Volume 92, Issue 23

Thursday, October 15, 1998

talk it out


Alou remains Montreal's best friend

The title of Canadian sports hero is an honourable title, befitting only the greatest individuals which represent this nation in the field of athletics.

Normally it is also required that the individual is born within the borders in Canada.

That was until Felipe Alou stepped onto Canadian soil. The veteran manager of the Montreal Expos is the true representation of a national hero. Forget the fact he was born and grew up in the Dominican Republic – his contributions to his adopted homeland far exceed that minor detail.

In a league where managers have become more expendable than the back-up catcher, Alou has become an institution in Montreal. In fact the reason the Expos still reside in the province of Quebec could be in large part due to Alou's presence.

Many who have not followed baseball consistently since the strike may question the ability of Alou. After all, no division pennants hang from the roof of Olympic Stadium.

True. But Alou has done much more considering what he has had to work with. He has taken the team on his shoulders and played the role of underdog every season with the same amount of enthusiasm. He has led one of the most dysfunctional baseball clubs in recent memory to respectability with a budget, often smaller than the current $10 million salary of Ken Griffey Jr..

He has watched with a tear in his eye as many a superstar has bid adieu to the franchise in which they climbed through the minor league ranks, for bigger dollar signs which other clubs can offer. The list is long and painful. Larry Walker, Randy Johnson, Moises Alou, Marquis Grissom, Dennis Martinez, Pedro Martinez, Andres Galaraga, Mel Rojas and the list goes on. No loyalty to a team which boosted them to stardom.

That is part of what makes Alou so special to baseball and Canada in particular. There has been little stability in the Expos front office but that hasn't stopped Alou from playing miracle worker with what he has. And he did this for seven seasons in a Montreal uniform.

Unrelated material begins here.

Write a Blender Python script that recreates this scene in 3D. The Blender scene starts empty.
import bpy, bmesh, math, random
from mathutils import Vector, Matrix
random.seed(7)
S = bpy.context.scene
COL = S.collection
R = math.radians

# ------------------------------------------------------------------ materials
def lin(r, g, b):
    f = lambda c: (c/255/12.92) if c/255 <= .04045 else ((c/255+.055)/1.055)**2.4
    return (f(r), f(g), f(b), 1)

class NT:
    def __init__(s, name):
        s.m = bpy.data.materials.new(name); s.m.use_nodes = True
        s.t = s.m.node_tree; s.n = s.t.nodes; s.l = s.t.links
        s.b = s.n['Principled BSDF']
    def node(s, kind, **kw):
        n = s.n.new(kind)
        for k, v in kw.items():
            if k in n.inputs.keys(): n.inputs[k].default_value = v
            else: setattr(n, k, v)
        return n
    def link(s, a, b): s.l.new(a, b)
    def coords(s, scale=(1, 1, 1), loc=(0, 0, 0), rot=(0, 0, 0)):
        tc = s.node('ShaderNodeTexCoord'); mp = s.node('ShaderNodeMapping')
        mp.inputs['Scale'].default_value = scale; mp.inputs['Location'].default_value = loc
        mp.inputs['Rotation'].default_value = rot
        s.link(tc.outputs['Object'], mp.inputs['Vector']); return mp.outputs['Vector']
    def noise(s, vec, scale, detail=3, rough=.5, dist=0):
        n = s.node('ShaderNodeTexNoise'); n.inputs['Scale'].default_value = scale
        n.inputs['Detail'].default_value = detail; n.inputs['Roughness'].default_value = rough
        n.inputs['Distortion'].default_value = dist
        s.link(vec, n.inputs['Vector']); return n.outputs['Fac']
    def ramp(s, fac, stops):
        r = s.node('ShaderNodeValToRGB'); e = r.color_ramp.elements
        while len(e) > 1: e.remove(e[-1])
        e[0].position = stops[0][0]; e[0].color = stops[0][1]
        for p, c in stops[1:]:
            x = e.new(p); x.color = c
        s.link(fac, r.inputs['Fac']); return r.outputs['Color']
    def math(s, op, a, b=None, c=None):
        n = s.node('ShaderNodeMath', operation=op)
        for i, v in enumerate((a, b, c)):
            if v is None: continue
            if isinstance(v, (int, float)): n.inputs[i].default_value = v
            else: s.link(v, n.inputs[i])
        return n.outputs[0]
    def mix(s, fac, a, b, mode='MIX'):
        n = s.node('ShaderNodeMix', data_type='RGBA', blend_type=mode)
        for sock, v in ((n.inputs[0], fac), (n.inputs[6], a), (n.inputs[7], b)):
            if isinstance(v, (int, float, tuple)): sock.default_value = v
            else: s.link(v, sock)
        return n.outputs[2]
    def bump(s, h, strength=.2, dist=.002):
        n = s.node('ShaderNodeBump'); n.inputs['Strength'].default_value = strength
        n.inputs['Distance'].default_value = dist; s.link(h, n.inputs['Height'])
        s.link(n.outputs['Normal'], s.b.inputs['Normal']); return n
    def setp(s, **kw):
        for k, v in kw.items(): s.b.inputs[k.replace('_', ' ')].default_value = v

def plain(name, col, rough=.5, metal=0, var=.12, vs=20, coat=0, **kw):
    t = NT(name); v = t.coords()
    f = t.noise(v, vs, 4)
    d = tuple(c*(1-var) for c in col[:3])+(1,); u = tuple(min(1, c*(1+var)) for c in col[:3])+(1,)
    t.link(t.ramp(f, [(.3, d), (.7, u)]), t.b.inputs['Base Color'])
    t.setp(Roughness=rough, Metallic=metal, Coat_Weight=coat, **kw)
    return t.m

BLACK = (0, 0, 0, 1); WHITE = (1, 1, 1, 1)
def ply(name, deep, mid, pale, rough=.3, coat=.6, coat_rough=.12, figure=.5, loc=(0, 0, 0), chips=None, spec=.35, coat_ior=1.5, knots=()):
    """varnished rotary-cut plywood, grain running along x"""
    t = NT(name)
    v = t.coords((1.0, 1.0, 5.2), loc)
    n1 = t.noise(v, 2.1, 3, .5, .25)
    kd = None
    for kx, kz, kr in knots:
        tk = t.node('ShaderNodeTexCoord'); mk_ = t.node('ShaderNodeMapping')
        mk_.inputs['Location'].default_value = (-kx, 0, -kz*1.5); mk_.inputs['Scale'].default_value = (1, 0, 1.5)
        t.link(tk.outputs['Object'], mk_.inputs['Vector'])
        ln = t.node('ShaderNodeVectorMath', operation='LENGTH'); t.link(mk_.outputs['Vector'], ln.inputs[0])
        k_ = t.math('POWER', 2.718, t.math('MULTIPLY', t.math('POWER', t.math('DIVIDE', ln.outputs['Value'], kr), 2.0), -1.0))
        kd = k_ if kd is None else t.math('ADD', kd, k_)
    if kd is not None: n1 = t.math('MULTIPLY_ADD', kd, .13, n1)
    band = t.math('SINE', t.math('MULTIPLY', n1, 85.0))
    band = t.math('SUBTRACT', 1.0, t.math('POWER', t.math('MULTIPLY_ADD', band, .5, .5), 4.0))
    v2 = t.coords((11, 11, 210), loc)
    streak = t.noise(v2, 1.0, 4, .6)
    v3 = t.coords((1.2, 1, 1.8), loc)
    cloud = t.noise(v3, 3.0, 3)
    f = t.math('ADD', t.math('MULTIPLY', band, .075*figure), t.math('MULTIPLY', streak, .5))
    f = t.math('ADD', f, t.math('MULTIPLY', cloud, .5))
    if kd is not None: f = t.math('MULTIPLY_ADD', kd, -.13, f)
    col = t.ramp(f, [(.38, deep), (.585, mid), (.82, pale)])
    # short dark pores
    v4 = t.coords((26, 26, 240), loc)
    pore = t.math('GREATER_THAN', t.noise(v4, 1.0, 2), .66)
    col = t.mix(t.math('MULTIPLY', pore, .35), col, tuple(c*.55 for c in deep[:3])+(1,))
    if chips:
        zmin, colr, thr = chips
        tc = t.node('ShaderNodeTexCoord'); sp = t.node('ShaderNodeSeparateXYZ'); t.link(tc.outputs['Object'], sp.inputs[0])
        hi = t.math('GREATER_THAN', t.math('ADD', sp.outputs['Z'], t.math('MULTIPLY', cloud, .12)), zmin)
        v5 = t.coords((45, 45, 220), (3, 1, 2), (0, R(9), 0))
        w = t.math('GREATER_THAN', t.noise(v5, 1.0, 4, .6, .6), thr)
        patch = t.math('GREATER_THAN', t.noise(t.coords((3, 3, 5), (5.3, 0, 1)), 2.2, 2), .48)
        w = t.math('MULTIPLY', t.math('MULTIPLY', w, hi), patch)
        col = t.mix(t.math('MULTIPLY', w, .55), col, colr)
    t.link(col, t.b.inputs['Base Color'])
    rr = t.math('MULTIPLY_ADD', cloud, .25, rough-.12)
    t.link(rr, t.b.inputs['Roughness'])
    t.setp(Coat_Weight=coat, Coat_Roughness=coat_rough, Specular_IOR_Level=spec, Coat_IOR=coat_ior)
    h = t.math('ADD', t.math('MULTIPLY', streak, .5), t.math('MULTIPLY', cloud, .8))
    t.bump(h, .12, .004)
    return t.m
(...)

So when his contract ran out at the end of last season no one in baseball had any intention of looking down on Alou if he left for greener pastures. In fact everyone expected it. Alou – over anybody else in the league – deserved a change.

Los Angeles was the front runner and supposedly the winner of the Alou sweepstakes. There was even a press conference announced for Monday to introduce him to the California masses.

However, such an event never happened. Instead, Alou threw the world of baseball a curveball and returned to the Expos for another three years. In doing so he established himself as one of the greatest sporting heroes in Canada.

What he did is unheard of in professional sports. He stayed loyal to a city which can be questioned on their own love for the game. Yet Alou's love for the city is so strong that the new contract has an escape clause if the team leaves town. In essence he has signed on for three more years with the City of Montreal – not the Expos franchise.

This is really not surprising. His legendary image in Canada's second largest city is so strong that fans kicked up more of a stink about him leaving than they have about recent troubles over the team staying in town.

Few would dare to take on such a challenge for another three years but this Canadian hero isn't planning on taking the easy way out.

He's staying exactly where he wants to be – Canada.